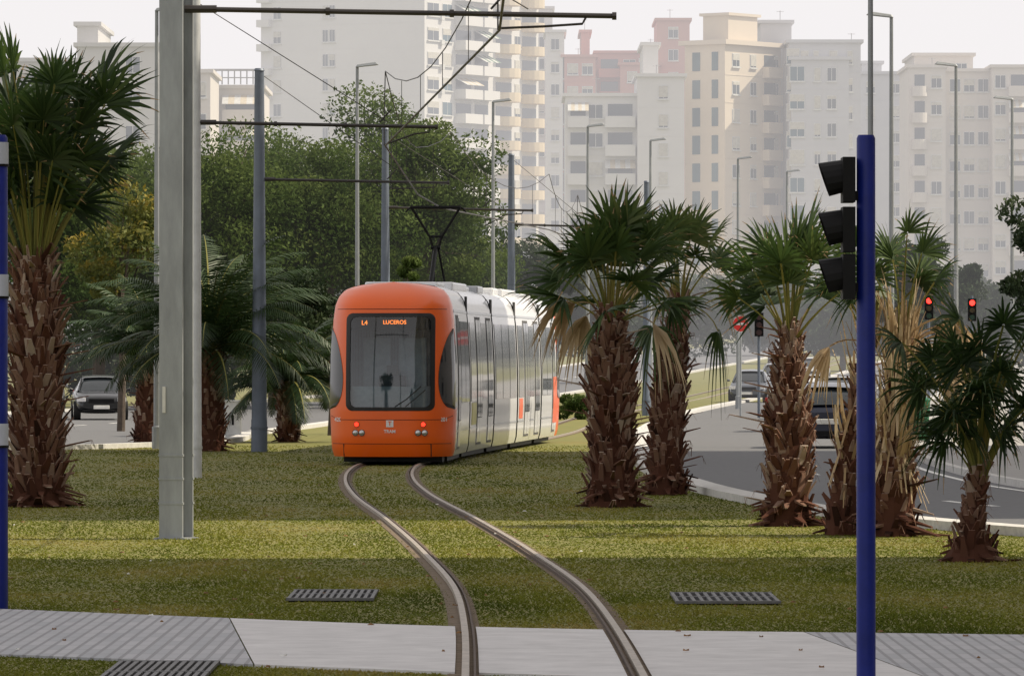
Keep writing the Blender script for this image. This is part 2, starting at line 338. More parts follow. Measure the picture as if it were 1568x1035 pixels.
# feather palms
feam=tintmat('feather_frond',[(.012,.026,.009),(.025,.052,.017),(.05,.084,.027),(.11,.145,.055)],.45,.2,spec=.35)
def date_palm(name,X,Y,prof,nf,fl,emin,emax,seed,tint=.4,lean=(0,0)):
    random.seed(seed); q=Q(); top=palm_trunk(q,(X,Y,gz(Y)),prof,lean,130,.2)
    for i in range(nf):
        k=i/nf; az=i*2.39996+random.uniform(-.25,.25); e=math.radians(emax+(emin-emax)*k)+random.uniform(-.1,.1); h=Vector((math.cos(az),math.sin(az),0))
        p=top.copy(); pts=[p.copy()]; ds=[]; L=fl*random.uniform(.8,1.1); n=26; cur=random.uniform(1.1,1.7)
        for j in range(n):
            d=h*math.cos(e)+Vector((0,0,math.sin(e))); p=p+d*L/n; pts.append(p.copy()); ds.append(d); e-=cur/n*(.5+j/n)
        s=Vector((-h.y,h.x,0)); q.stripq(pts,[.035*(1-j/(n+1)) for j in range(n+1)],s,1,.3); tt=tint+.2-.35*k+random.uniform(-.1,.1)
        for j in range(2,n):
            f=j/n; ll=fl*.17*math.sin(math.pi*min(1,.18+f*.85))**.6+.05
            for sg in (-1,1):
                for hf in (0,.5):
                    b=pts[j]*(1-hf)+pts[j+1]*hf; nn=s.cross(ds[j]).normalized()
                    dr=(ds[j]*.75+s*sg*.8+nn*random.uniform(.05,.4)-Vector((0,0,.15))).normalized(); l2=ll*random.uniform(.8,1.15)
                    w_=ds[j]*.018; tip=b+dr*l2-Vector((0,0,.10*l2)); md=b+dr*l2*.5
                    q.quad([b-w_,b+w_,md+w_,md-w_],0,tt); q.quad([md-w_,md+w_,tip+w_*.1,tip-w_*.1],0,min(1,max(0,tt+random.gauss(0,.1))))
    return npmesh(name,q.v,q.f,[feam,petm,barkm,drym],q.mi,q.t)
date_palm('date_palm',wx(228,134),134,[(0,.42),(.8,.36),(1.6,.34),(2.1,.28)],50,2.3,14,88,61,.35)
date_palm('date_palm',wx(322,127),127,[(0,.40),(.8,.36),(1.8,.35),(2.2,.28)],62,3.4,4,86,67,.36)
date_palm('date_palm',wx(440,140),140,[(0,.3),(.7,.28),(1.4,.28)],46,2.5,-6,82,71,.3)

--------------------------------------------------

§ To do: From the listing, extract all text exactly as given and drop any picture.

§ Exercise answer:
Keep writing the Blender script for this image. This is part 2, starting at line 338. More parts follow. Measure the picture as if it were 1568x1035 pixels.
# feather palms
feam=tintmat('feather_frond',[(.012,.026,.009),(.025,.052,.017),(.05,.084,.027),(.11,.145,.055)],.45,.2,spec=.35)
def date_palm(name,X,Y,prof,nf,fl,emin,emax,seed,tint=.4,lean=(0,0)):
    random.seed(seed); q=Q(); top=palm_trunk(q,(X,Y,gz(Y)),prof,lean,130,.2)
    for i in range(nf):
        k=i/nf; az=i*2.39996+random.uniform(-.25,.25); e=math.radians(emax+(emin-emax)*k)+random.uniform(-.1,.1); h=Vector((math.cos(az),math.sin(az),0))
        p=top.copy(); pts=[p.copy()]; ds=[]; L=fl*random.uniform(.8,1.1); n=26; cur=random.uniform(1.1,1.7)
        for j in range(n):
            d=h*math.cos(e)+Vector((0,0,math.sin(e))); p=p+d*L/n; pts.append(p.copy()); ds.append(d); e-=cur/n*(.5+j/n)
        s=Vector((-h.y,h.x,0)); q.stripq(pts,[.035*(1-j/(n+1)) for j in range(n+1)],s,1,.3); tt=tint+.2-.35*k+random.uniform(-.1,.1)
        for j in range(2,n):
            f=j/n; ll=fl*.17*math.sin(math.pi*min(1,.18+f*.85))**.6+.05
            for sg in (-1,1):
                for hf in (0,.5):
                    b=pts[j]*(1-hf)+pts[j+1]*hf; nn=s.cross(ds[j]).normalized()
                    dr=(ds[j]*.75+s*sg*.8+nn*random.uniform(.05,.4)-Vector((0,0,.15))).normalized(); l2=ll*random.uniform(.8,1.15)
                    w_=ds[j]*.018; tip=b+dr*l2-Vector((0,0,.10*l2)); md=b+dr*l2*.5
                    q.quad([b-w_,b+w_,md+w_,md-w_],0,tt); q.quad([md-w_,md+w_,tip+w_*.1,tip-w_*.1],0,min(1,max(0,tt+random.gauss(0,.1))))
    return npmesh(name,q.v,q.f,[feam,petm,barkm,drym],q.mi,q.t)
date_palm('date_palm',wx(228,134),134,[(0,.42),(.8,.36),(1.6,.34),(2.1,.28)],50,2.3,14,88,61,.35)
date_palm('date_palm',wx(322,127),127,[(0,.40),(.8,.36),(1.8,.35),(2.2,.28)],62,3.4,4,86,67,.36)
date_palm('date_palm',wx(440,140),140,[(0,.3),(.7,.28),(1.4,.28)],46,2.5,-6,82,71,.3)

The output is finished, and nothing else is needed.